Yes, Gamescience dice produce a more even and accurate distribution of results. Yes, the sprue joint is going to affect the roll, but it's going to be to such an insignificant degree it's laughable anywhere outside a casino. Even Gamescience dice are an order of magnitude less accurate than casino dice. Casino dice are not injection molded, they are machined from material that allows tolerances that for any RPG gamer would be INSANE. RPG dice, even from Gamescience, deform unpredictably just by cooling after being injected into the molds. Dice from other manufacturers are tumbled to remove the edges, evidence of the sprue, and to give them a polish which Gamescience dice don't have. That does, however, produce measurable inaccuracy in their results when rolled.
The value of the accuracy of Gamescience dice is, to my thinking, QUITE overrated for normal RPG purposes. As was said, Lou Zocchi is selling you something. If it's REALLY going to matter to you if you roll a 13 with a 1% greater frequency than you do a 4, then Gamescience dice are for you (and that 1% variance is probably quite overstated except in the worst of cases). If you accept (IMO sensibly) that any such inaccuracy is going to be UTTERLY lost in the noise of general purpose gaming; whose outcome does NOT mean loss of hundreds of millions of dollars in annual revenue as it would be at a casino; I say go ahead and buy the dice that actually come in niftier assortments of color.

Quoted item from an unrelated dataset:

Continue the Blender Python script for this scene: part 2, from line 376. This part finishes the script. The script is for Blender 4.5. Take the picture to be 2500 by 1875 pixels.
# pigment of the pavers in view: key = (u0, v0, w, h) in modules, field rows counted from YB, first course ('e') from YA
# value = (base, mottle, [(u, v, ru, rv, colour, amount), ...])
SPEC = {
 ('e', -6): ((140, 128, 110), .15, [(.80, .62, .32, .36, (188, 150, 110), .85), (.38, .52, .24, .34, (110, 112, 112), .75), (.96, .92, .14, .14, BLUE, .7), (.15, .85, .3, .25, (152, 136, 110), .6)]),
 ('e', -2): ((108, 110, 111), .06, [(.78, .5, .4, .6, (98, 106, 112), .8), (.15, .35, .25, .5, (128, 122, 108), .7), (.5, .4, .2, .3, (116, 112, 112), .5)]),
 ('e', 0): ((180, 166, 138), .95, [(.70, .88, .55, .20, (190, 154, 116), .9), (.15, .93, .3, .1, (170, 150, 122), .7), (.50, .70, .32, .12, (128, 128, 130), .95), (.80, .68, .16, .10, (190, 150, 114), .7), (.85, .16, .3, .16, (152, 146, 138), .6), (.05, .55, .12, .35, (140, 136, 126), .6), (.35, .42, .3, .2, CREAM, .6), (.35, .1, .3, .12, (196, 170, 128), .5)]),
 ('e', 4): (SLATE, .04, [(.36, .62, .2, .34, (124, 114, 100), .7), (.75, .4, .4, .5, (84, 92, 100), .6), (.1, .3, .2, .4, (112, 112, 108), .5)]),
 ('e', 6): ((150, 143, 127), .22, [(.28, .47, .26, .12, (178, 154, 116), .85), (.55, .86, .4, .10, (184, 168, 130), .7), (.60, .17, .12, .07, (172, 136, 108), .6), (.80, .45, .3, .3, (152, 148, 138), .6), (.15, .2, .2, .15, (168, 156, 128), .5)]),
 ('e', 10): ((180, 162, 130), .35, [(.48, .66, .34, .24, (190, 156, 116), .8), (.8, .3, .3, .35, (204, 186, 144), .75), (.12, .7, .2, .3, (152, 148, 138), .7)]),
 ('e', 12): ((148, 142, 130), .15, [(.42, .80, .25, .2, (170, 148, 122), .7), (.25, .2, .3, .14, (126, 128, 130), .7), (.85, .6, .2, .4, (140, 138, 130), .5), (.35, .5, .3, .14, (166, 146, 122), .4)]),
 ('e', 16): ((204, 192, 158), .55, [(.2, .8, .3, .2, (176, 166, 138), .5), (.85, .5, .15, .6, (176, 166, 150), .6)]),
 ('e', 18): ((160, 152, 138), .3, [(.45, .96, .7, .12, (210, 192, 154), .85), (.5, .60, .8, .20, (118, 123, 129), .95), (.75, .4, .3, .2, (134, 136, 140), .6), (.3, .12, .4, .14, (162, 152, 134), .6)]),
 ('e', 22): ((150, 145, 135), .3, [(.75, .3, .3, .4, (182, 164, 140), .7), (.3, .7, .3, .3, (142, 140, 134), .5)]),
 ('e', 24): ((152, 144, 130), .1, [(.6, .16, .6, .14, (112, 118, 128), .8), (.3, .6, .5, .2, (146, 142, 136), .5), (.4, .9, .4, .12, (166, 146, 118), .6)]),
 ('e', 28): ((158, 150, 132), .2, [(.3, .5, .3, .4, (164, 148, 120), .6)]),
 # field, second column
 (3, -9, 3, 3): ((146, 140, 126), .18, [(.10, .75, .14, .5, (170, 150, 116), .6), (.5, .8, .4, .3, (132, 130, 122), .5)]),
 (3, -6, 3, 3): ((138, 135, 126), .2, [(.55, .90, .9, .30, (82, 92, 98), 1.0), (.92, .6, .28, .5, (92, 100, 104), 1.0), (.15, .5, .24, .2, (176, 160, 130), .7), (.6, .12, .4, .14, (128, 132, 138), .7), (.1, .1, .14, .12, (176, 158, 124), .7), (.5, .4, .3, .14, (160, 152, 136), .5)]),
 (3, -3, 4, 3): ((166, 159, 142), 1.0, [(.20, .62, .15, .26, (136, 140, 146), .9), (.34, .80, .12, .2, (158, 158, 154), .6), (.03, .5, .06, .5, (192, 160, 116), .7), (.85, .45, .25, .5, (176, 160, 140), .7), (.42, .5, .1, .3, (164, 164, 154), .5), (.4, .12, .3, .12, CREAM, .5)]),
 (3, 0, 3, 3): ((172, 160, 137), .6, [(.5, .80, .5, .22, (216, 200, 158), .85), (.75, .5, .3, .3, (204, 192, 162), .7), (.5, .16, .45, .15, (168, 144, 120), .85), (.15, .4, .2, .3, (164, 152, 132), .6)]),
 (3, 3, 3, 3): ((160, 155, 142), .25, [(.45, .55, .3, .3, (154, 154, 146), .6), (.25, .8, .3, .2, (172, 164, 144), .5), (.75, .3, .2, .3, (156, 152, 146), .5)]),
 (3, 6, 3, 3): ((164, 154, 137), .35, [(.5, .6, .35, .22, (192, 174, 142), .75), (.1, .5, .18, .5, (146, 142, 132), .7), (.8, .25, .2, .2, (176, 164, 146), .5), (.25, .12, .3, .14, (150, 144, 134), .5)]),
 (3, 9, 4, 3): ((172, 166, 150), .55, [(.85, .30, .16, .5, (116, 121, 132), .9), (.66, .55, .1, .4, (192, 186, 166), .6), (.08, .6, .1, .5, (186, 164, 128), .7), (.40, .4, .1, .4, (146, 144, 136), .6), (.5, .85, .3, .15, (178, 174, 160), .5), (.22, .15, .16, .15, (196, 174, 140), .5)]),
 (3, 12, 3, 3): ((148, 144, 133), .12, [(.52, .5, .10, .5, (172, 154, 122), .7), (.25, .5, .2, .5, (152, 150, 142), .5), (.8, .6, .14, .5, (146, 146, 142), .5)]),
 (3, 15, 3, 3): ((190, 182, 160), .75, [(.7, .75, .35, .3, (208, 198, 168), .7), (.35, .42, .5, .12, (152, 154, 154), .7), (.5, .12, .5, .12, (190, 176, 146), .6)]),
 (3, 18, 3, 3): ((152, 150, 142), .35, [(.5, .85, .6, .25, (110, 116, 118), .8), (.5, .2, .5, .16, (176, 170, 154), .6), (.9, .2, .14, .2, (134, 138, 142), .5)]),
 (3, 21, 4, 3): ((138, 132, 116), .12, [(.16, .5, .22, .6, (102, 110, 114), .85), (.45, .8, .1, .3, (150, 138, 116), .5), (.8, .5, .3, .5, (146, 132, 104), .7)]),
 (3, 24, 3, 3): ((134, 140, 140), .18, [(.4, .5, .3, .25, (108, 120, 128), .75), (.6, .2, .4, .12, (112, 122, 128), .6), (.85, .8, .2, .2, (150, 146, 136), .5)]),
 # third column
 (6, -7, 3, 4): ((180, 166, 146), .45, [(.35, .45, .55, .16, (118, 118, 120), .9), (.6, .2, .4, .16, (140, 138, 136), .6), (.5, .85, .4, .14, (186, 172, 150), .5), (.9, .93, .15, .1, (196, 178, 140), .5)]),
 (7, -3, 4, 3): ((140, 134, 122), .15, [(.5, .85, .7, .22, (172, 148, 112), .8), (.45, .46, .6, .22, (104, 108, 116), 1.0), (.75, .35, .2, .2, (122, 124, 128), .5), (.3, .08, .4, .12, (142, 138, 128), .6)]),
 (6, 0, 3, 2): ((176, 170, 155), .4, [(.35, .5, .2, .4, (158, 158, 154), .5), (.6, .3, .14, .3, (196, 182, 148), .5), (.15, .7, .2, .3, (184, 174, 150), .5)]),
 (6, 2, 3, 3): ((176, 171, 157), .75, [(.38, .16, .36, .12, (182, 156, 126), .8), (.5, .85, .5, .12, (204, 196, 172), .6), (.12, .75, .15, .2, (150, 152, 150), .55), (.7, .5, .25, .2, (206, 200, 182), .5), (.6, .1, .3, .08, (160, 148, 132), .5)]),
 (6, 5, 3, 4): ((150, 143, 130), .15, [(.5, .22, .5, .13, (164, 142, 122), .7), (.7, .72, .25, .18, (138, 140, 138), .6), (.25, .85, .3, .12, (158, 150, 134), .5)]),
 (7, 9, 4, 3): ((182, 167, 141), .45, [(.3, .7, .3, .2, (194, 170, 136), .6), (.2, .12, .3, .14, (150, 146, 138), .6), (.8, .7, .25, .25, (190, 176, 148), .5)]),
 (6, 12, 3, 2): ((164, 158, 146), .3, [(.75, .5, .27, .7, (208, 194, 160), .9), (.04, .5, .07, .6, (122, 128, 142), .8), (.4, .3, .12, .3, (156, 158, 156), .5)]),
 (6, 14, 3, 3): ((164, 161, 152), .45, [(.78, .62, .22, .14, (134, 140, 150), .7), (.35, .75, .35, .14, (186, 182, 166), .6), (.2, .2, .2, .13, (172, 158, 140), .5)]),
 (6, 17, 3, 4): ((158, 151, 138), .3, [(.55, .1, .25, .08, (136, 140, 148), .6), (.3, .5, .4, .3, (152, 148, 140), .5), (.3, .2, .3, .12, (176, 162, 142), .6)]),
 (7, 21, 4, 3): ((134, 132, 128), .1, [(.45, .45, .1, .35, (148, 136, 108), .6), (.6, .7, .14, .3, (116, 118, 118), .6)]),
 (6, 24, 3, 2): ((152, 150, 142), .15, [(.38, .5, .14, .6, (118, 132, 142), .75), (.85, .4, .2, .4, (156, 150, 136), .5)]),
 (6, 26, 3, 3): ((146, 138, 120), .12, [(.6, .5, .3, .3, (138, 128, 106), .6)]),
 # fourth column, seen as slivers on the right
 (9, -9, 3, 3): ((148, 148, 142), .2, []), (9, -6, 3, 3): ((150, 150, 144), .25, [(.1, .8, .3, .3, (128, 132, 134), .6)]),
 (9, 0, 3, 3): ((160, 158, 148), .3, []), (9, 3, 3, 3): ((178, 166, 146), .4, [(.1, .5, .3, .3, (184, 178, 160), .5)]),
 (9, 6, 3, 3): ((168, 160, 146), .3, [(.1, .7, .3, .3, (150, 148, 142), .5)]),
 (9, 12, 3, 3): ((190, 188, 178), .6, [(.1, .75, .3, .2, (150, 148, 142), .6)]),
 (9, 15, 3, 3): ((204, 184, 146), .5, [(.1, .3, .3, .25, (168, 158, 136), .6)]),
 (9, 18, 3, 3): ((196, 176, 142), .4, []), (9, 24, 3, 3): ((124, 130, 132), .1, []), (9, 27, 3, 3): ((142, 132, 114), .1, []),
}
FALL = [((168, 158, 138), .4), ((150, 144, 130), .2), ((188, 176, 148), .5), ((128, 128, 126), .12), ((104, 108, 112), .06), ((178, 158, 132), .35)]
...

Really, I think it'd be cool to HAVE a set of casino-standard machined gaming dice. I'd pay money for that. But if you have more than a casual and amused sort of concern about the impact of inaccurate dice on the outcome of a D&D game you may need to reassess your lifes priorities.
But of course, ultimately, you should spend your RPG money on what makes you happy or enhances YOUR enjoyment of the game. I'm just sayin' - don't go drinking the koolaid.